PHILADELPHIA - The American Civil Liberties Union of Pennsylvania has filed a friend-of-the-court brief in the city of Philadelphia's appeal from a jury verdict that it was "unreasonable" for the city to require the Boy Scouts of America's Cradle of Liberty affiliate to certify that it would not discriminate against gay scout members and leaders as a condition of continuing its rent-free use of city property for its headquarters building at 21st and Spring Streets.

Cradle of Liberty sued Philadelphia in 2008 after years of negotiation with the city about whether Cradle of Liberty would follow the Boy Scouts' national policy of discrimination. In 2000, the United States Supreme Court held that the Boy Scouts could not be required to admit gay scouts and scout leaders because that would interfere with the organization's ability to promote its view that "homosexual conduct is inconsistent with the requirement … that a Scout be morally straight and … clean in word and deed".

"As a private organization, Cradle of Liberty has a constitutional right to discriminate if it so chooses. But the taxpayers of Philadelphia are not obligated to subsidize that discrimination," said Reggie Shuford, executive director of the ACLU of Pennsylvania.

In 2010, a jury found that the city of Philadelphia violated the First Amendment rights of Cradle of Liberty when it attempted to evict the group after it refused to rescind its discriminatory policies against gay scouts and scout leaders. In a 2012 opinion, the trial judge refused to overturn the jury's decision, and the city appealed.

In the same opinion, the judge held that the jury could have found the city responded to "improper influence" because a group of gay rights activists, known as the "Working Group," had an "inside track" and "special access" when they lobbied then-city solicitor Romulo Diaz, who is gay, to end the city's support of Cradle of Liberty.
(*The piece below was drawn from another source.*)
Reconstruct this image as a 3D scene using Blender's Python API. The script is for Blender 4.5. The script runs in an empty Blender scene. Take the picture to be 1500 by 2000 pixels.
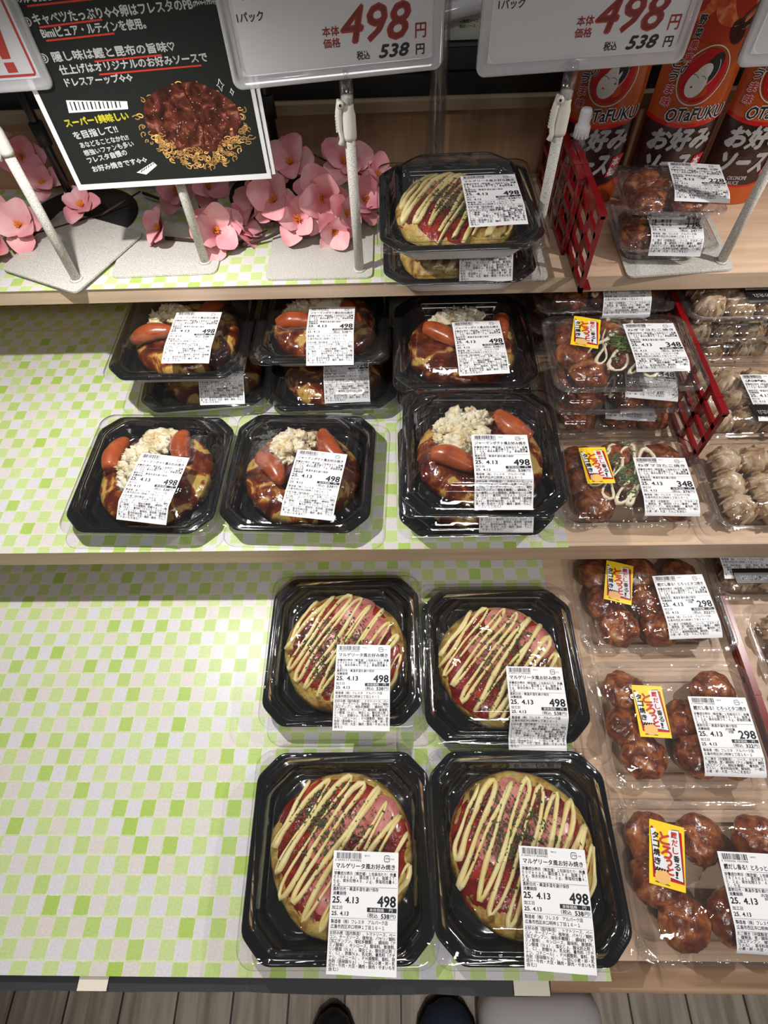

In its brief, the ACLU asks the appeals court to overturn the judgment against the city. The ACLU argues that the lobbying efforts of the "Working Group" are irrelevant to the constitutionality of the city's demands to Cradle of Liberty, stating "gay and lesbian citizens and officials are no less entitled to participate in the political process than their heterosexual counterparts."

The brief also argues that the US Supreme Court has made it clear that the right to engage in constitutionally protected activity does not mean that taxpayers are obligated to fund the activity, and that the city has an overriding interest in refusing to subsidize a private group with a known policy of discrimination.